### Stated task:
Repeat exactly the lines from the one containing "The Blender Python script for this scene continues." through the one containing "1).build('switch', M_darkfr, sb)", both lines included, please, without any other lines.

### Given records:
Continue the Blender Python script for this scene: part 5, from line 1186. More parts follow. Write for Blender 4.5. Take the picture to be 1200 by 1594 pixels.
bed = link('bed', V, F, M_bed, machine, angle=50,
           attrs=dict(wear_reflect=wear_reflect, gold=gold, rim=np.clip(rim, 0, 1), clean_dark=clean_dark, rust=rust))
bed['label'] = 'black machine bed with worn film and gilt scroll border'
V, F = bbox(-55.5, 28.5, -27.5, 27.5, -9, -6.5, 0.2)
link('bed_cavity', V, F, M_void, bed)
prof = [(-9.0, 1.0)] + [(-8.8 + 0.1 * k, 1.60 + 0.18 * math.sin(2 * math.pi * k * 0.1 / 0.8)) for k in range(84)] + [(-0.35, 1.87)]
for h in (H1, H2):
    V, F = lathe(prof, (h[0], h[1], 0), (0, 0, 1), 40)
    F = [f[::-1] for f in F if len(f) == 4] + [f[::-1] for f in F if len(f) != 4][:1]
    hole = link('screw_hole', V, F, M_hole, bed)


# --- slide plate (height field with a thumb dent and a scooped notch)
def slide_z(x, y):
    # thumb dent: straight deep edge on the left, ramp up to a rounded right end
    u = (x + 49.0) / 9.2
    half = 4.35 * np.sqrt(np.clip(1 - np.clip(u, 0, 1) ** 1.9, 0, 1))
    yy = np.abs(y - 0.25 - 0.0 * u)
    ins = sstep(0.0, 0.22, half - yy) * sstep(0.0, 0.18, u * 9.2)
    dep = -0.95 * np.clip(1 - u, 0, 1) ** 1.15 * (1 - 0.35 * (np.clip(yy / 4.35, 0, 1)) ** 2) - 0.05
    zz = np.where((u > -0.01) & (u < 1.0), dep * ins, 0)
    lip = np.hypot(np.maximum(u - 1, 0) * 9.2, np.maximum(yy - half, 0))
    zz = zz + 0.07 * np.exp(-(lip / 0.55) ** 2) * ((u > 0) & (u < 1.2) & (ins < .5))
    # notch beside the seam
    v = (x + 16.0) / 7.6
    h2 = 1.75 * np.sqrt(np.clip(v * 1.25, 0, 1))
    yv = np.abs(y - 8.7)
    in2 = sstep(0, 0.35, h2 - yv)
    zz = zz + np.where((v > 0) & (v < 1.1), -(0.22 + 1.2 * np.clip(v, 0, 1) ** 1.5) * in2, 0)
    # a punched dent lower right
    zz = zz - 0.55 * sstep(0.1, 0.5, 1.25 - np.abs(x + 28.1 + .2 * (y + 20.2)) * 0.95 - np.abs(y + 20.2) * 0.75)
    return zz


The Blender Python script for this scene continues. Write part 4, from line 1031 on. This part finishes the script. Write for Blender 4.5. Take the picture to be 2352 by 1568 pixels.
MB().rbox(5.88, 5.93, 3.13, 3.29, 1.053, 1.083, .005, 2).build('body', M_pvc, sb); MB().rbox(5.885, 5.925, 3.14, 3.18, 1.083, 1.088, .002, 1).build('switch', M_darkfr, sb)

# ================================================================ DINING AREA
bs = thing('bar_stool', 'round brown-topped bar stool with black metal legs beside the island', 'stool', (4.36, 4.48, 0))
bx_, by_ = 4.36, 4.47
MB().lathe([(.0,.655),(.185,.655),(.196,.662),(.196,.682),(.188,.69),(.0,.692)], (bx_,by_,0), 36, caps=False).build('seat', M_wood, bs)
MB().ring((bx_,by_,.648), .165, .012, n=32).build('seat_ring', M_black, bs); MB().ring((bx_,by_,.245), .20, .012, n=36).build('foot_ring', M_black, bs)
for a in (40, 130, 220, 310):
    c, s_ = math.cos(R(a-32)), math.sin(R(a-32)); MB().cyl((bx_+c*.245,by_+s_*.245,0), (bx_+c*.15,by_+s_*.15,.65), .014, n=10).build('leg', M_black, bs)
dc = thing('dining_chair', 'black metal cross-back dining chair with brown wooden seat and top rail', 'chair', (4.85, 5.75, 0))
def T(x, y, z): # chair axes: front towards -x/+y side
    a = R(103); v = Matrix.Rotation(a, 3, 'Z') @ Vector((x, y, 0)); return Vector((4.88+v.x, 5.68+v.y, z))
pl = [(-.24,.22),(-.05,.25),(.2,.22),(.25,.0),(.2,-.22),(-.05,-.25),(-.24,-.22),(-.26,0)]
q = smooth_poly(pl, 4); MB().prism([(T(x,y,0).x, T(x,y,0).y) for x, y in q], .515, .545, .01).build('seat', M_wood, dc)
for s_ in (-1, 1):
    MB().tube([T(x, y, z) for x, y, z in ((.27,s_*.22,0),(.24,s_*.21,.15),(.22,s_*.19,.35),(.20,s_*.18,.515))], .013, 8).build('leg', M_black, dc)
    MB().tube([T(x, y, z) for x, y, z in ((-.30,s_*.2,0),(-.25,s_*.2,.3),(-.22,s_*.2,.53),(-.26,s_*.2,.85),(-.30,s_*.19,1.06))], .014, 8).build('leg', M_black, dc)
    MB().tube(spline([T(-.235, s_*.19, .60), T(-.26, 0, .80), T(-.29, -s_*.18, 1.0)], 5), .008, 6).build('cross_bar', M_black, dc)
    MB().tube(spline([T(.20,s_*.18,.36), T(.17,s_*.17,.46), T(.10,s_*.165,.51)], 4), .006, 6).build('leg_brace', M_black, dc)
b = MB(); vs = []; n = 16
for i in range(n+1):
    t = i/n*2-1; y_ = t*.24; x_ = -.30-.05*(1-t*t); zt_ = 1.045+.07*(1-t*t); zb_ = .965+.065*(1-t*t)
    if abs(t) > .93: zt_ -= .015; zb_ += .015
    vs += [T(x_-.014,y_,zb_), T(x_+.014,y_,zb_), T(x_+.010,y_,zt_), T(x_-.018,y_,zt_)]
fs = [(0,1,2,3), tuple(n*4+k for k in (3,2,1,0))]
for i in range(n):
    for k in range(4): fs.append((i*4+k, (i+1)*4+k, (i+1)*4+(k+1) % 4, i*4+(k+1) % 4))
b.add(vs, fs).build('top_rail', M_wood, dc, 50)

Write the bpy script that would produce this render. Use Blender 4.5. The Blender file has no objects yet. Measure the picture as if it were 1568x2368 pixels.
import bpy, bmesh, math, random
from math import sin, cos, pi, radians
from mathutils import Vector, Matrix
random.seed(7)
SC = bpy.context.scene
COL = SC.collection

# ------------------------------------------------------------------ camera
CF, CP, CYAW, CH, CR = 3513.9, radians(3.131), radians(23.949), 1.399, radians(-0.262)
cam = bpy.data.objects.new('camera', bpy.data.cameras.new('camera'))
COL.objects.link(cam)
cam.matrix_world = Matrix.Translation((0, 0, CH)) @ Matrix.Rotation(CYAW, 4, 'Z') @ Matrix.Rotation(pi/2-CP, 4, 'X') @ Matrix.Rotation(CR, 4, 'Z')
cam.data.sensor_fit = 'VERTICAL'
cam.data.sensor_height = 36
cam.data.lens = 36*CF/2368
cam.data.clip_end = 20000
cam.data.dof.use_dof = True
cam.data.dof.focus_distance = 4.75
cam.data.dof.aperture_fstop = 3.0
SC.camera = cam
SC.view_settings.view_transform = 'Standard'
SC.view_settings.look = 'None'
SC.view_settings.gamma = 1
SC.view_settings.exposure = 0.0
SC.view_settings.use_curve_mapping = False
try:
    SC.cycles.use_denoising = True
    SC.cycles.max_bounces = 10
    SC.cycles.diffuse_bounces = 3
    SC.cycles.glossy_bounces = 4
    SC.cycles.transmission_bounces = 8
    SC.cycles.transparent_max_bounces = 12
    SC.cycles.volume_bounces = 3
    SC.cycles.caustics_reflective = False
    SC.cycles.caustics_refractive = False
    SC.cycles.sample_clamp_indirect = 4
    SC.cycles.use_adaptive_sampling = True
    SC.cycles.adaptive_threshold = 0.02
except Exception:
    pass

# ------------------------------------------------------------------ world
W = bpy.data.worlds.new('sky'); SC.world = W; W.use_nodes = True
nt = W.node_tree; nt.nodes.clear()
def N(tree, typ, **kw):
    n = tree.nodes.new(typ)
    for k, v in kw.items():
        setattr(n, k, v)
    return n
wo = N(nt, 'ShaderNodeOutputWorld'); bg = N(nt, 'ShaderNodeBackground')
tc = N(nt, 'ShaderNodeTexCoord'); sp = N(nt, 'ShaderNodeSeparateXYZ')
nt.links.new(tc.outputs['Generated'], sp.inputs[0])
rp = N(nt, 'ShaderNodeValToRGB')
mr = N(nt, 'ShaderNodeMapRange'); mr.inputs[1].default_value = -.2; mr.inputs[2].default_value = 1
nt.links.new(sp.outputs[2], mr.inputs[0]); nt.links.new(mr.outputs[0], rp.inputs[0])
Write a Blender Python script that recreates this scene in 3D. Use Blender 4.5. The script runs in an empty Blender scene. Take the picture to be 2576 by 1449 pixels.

### Solution:
The Blender Python script for this scene continues. Write part 4, from line 1031 on. This part finishes the script. Write for Blender 4.5. Take the picture to be 2352 by 1568 pixels.
MB().rbox(5.88, 5.93, 3.13, 3.29, 1.053, 1.083, .005, 2).build('body', M_pvc, sb); MB().rbox(5.885, 5.925, 3.14, 3.18, 1.083, 1.088, .002, 1).build('switch', M_darkfr, sb)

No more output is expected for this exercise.